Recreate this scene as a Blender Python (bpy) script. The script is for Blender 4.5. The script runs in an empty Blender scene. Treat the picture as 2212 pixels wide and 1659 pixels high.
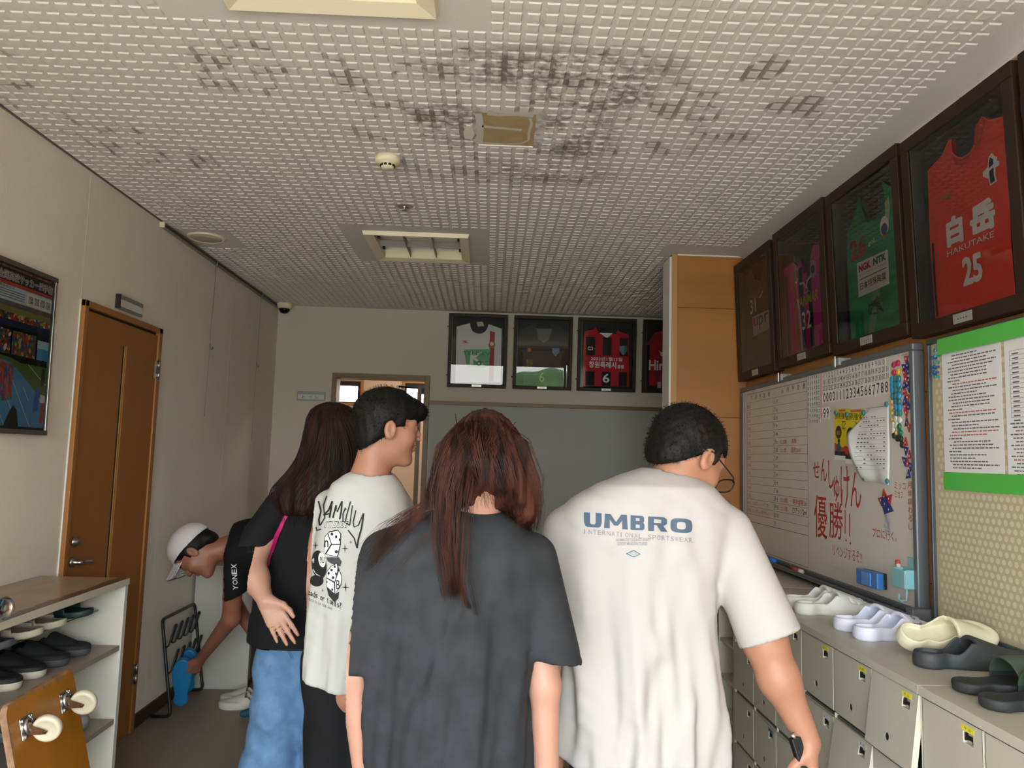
import bpy, bmesh, math, random
import numpy as np
from mathutils import Vector, Matrix, noise
from mathutils.bvhtree import BVHTree
random.seed(7)
S = bpy.context.scene
C = S.collection
PI = math.pi
R = math.radians

# ------------------------------------------------------------------ room sizes (metres; camera stands over the origin)
XL, XR, H, YB, YP, XP = -1.764, 1.444, 2.617, 6.144, 4.18, 1.022
EYE = 1.43
YE = -1.25          # entrance wall behind the camera

# ------------------------------------------------------------------ camera
cam_d = bpy.data.cameras.new('camera'); cam = bpy.data.objects.new('camera', cam_d); C.objects.link(cam)
F_PX, PITCH, YAW, ROLL = 1618.8, .0966, .0287, .028
fw = Vector((math.sin(YAW)*math.cos(PITCH), math.cos(YAW)*math.cos(PITCH), math.sin(PITCH)))
r0 = Vector((math.cos(YAW), -math.sin(YAW), 0)); u0 = r0.cross(fw)
cr = r0*math.cos(ROLL) + u0*math.sin(ROLL); cu = -r0*math.sin(ROLL) + u0*math.cos(ROLL)
cam.matrix_world = Matrix(((cr.x, cu.x, -fw.x, 0), (cr.y, cu.y, -fw.y, 0), (cr.z, cu.z, -fw.z, EYE), (0, 0, 0, 1)))
cam_d.sensor_fit = 'HORIZONTAL'; cam_d.sensor_width = 36; cam_d.lens = 36*F_PX/2212
cam_d.clip_start = .05; cam_d.clip_end = 200
S.camera = cam

def at(x, y, Y):
    """point of the world at depth Y seen at photograph pixel (x, y)"""
    d = fw*F_PX + cr*(x-1106) - cu*(y-829.5)
    return Vector((0, 0, EYE)) + d*(Y/d.y)

# ------------------------------------------------------------------ world, sun, daylight openings, exposure
W = bpy.data.worlds.new('sky'); S.world = W; W.use_nodes = True
nt = W.node_tree; nt.nodes.clear()
tc = nt.nodes.new('ShaderNodeTexCoord'); sx = nt.nodes.new('ShaderNodeSeparateXYZ'); cr_ = nt.nodes.new('ShaderNodeValToRGB')
bg = nt.nodes.new('ShaderNodeBackground'); wo = nt.nodes.new('ShaderNodeOutputWorld')
nt.links.new(tc.outputs['Generated'], sx.inputs[0]); nt.links.new(sx.outputs['Z'], cr_.inputs[0])
e = cr_.color_ramp.elements
e[0].position = 0.0; e[0].color = (.95, .94, .92, 1); e[1].position = .6; e[1].color = (.72, .83, 1, 1)
nt.links.new(cr_.outputs[0], bg.inputs[0]); bg.inputs[1].default_value = 5.0
nt.links.new(bg.outputs[0], wo.inputs[0])

sun_d = bpy.data.lights.new('sun', 'SUN'); sun_d.energy = 7.5; sun_d.angle = R(3); sun_d.color = (1, .95, .86)
sun = bpy.data.objects.new('sun', sun_d); C.objects.link(sun)
sun.location = (0, 3, 12); sun.rotation_euler = Vector((.18, -.62, -1)).to_track_quat('-Z', 'Y').to_euler()

def portal(loc, direction, w, h):
    d = bpy.data.lights.new('daylight_opening', 'AREA'); d.shape = 'RECTANGLE'; d.size = w; d.size_y = h
    d.cycles.is_portal = True
    o = bpy.data.objects.new('daylight_opening', d); C.objects.link(o); o.location = loc
    o.rotation_euler = Vector(direction).to_track_quat('-Z', 'Z').to_euler()
portal((-.16, YE-.02, 1.15), (0, 1, 0), 3.1, 2.3)

vs = S.view_settings; vs.view_transform = 'Standard'; vs.look = 'None'; vs.gamma = 1; vs.use_curve_mapping = False
vs.exposure = 1.75
S.cycles.max_bounces = 10; S.cycles.diffuse_bounces = 6; S.cycles.transparent_max_bounces = 16
S.cycles.caustics_reflective = False; S.cycles.caustics_refractive = False

# ------------------------------------------------------------------ materials
def lin(c):
    if isinstance(c, str): c = tuple(int(c[i:i+2], 16)/255 for i in (0, 2, 4))
    return tuple((v/12.92 if v <= .04045 else ((v+.055)/1.055)**2.4) for v in c)
_m = {}
def M(name, col='888888', rough=.6, metal=0., spec=.5, var=0., vs=8., bump=0., bs=60., col2=None, stretch=(1, 1, 1),
      alpha=1., trans=0., sub=0., emit=0., coat=0., bdist=.002, det=4, sheen=0.):
    """one procedural principled material; var mixes col with col2 through noise, bump adds fine relief"""
    if name in _m: return _m[name]
    m = bpy.data.materials.new(name); m.use_nodes = True; n = m.node_tree.nodes; L = m.node_tree.links
    b = n['Principled BSDF']; c = lin(col)
    b.inputs['Base Color'].default_value = (*c, 1); b.inputs['Roughness'].default_value = rough
    b.inputs['Metallic'].default_value = metal; b.inputs['Specular IOR Level'].default_value = spec
    b.inputs['Alpha'].default_value = alpha; b.inputs['Transmission Weight'].default_value = trans
    b.inputs['Coat Weight'].default_value = coat; b.inputs['Sheen Weight'].default_value = sheen
    if sub: b.inputs['Subsurface Weight'].default_value = sub; b.inputs['Subsurface Radius'].default_value = (.012, .005, .003); b.inputs['Subsurface Scale'].default_value = 1
    if emit: b.inputs['Emission Color'].default_value = (*c, 1); b.inputs['Emission Strength'].default_value = emit
    if var or bump:
        t = n.new('ShaderNodeTexCoord'); mp = n.new('ShaderNodeMapping'); mp.inputs['Scale'].default_value = stretch
        L.new(t.outputs['Object'], mp.inputs[0])
    if var:
        z = n.new('ShaderNodeTexNoise'); z.inputs['Scale'].default_value = vs; z.inputs['Detail'].default_value = det
        L.new(mp.outputs[0], z.inputs[0]); r = n.new('ShaderNodeValToRGB')
        r.color_ramp.elements[0].position = .5-.28/max(var, .01)*.5 if var > 1 else .25
        r.color_ramp.elements[1].position = .5+.28/max(var, .01)*.5 if var > 1 else .75
        c2 = lin(col2) if col2 else tuple(v*(1-min(var, 1)) for v in c)
        r.color_ramp.elements[0].color = (*c, 1); r.color_ramp.elements[1].color = (*c2, 1)
        L.new(z.outputs['Fac'], r.inputs[0]); L.new(r.outputs[0], b.inputs['Base Color'])
    if bump:
        z = n.new('ShaderNodeTexNoise'); z.inputs['Scale'].default_value = bs; z.inputs['Detail'].default_value = 3
        L.new(mp.outputs[0], z.inputs[0]); u = n.new('ShaderNodeBump'); u.inputs['Strength'].default_value = bump
        u.inputs['Distance'].default_value = bdist; L.new(z.outputs['Fac'], u.inputs['Height']); L.new(u.outputs[0], b.inputs['Normal'])
    _m[name] = m; return m
def glass(name, tint='ffffff', rough=.0, refl=1.):
    """thin pane: mostly see-through, mirrors the room by Fresnel"""
    if name in _m: return _m[name]
    m = bpy.data.materials.new(name); m.use_nodes = True; n = m.node_tree.nodes; L = m.node_tree.links; n.clear()
    o = n.new('ShaderNodeOutputMaterial'); mx = n.new('ShaderNodeMixShader'); t = n.new('ShaderNodeBsdfTransparent'); g = n.new('ShaderNodeBsdfGlossy')
    f = n.new('ShaderNodeFresnel'); f.inputs[0].default_value = 1.5; g.inputs['Roughness'].default_value = rough
    t.inputs[0].default_value = (*lin(tint), 1); k = n.new('ShaderNodeMath'); k.operation = 'MULTIPLY'; k.inputs[1].default_value = refl; k.use_clamp = True
    L.new(f.outputs[0], k.inputs[0]); L.new(k.outputs[0], mx.inputs[0]); L.new(t.outputs[0], mx.inputs[1]); L.new(g.outputs[0], mx.inputs[2]); L.new(mx.outputs[0], o.inputs[0])
    _m[name] = m; return m
def wood(name, a, b, axis='z', scale=7., rough=.45, var=1.0, coat=.0):
    """veneer: fine grain stretched along one axis"""
    st = {'x': (.06, 1, 1), 'y': (1, .06, 1), 'z': (1, 1, .06)}[axis]
    m = M(name, a, rough, var=var, vs=scale, col2=b, stretch=st, bump=.06, bs=90, det=8, coat=coat)
    return m

# ------------------------------------------------------------------ objects, tags
def tag(o, label=None, cat=None, group=None, kind=None):
    if label: o['label'] = label
    if cat: o['category'] = cat
    if group: o['group'] = group
    if kind: o['kind'] = kind
    return o
def thing(name, label, cat, loc=(0, 0, 0), group=None):
    o = bpy.data.objects.new(name, None); C.objects.link(o); o.location = loc; o.empty_display_size = .05
    return tag(o, label, cat, group)
def link(name, me, parent=None, kind=None):
    o = bpy.data.objects.new(name, me); C.objects.link(o)
    if parent is not None:
        o.parent = parent; mw = Matrix.Identity(4); q = parent
        while q is not None: mw = (Matrix.Translation(q.location) if q.type == 'EMPTY' else Matrix.Identity(4)) @ mw; q = q.parent
        o.matrix_parent_inverse = mw.inverted()
    if kind: o['kind'] = kind
    return o

class Fr:
    """a flat frame on a surface: x right, y up, z out of it"""
    def __init__(s, o, u, v):
        s.o = Vector(o); s.u = Vector(u).normalized(); s.v = Vector(v).normalized(); s.n = s.u.cross(s.v)
    def __call__(s, x, y, z=0): return s.o + s.u*x + s.v*y + s.n*z
    def rot(s, a, x=0, y=0):
        f = Fr(s(x, y), s.u*math.cos(a)+s.v*math.sin(a), s.v*math.cos(a)-s.u*math.sin(a)); return f
RW = Fr((XR, 0, 0), (0, -1, 0), (0, 0, 1))      # right wall, x = -Y
LW = Fr((XL, 0, 0), (0, 1, 0), (0, 0, 1))       # left wall, x = Y
BW = Fr((0, YB, 0), (1, 0, 0), (0, 0, 1))       # back wall, x = X
WD = Fr((0, 0, 0), (1, 0, 0), (0, 1, 0))        # world axes

_tx = {}; _asp = {}
def text_geo(s, bold=0.):
    k = (s, bold)
    if k in _tx: return _tx[k]
    c = bpy.data.curves.new('t', 'FONT'); c.body = s; c.size = 1; c.offset = min(bold*.3, .02); c.resolution_u = 2; c.fill_mode = 'BOTH'
    o = bpy.data.objects.new('t', c); C.objects.link(o)
    dg = bpy.context.evaluated_depsgraph_get(); me = bpy.data.meshes.new_from_object(o.evaluated_get(dg))
    V = np.array([v.co[:2] for v in me.vertices]) if len(me.vertices) else np.zeros((0, 2)); P = [tuple(p.vertices) for p in me.polygons]
    bpy.data.objects.remove(o); bpy.data.curves.remove(c); bpy.data.meshes.remove(me)
    asp = 1
    if len(V):
        d_ = V.max(0)-V.min(0); asp = d_[0]/max(d_[1], 1e-6); V = (V - V.min(0)) / np.maximum(V.max(0)-V.min(0), 1e-6)
    _tx[k] = (V, P); _asp[k] = asp; return _tx[k]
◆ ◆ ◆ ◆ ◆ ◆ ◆
Do this →
Extract, word for word, each line from the top of the data down to and including the line with "behind the camera"; skip the pictures.

Reply →
Recreate this scene as a Blender Python (bpy) script. The script is for Blender 4.5. The script runs in an empty Blender scene. Treat the picture as 2212 pixels wide and 1659 pixels high.
import bpy, bmesh, math, random
import numpy as np
from mathutils import Vector, Matrix, noise
from mathutils.bvhtree import BVHTree
random.seed(7)
S = bpy.context.scene
C = S.collection
PI = math.pi
R = math.radians

# ------------------------------------------------------------------ room sizes (metres; camera stands over the origin)
XL, XR, H, YB, YP, XP = -1.764, 1.444, 2.617, 6.144, 4.18, 1.022
EYE = 1.43
YE = -1.25          # entrance wall behind the camera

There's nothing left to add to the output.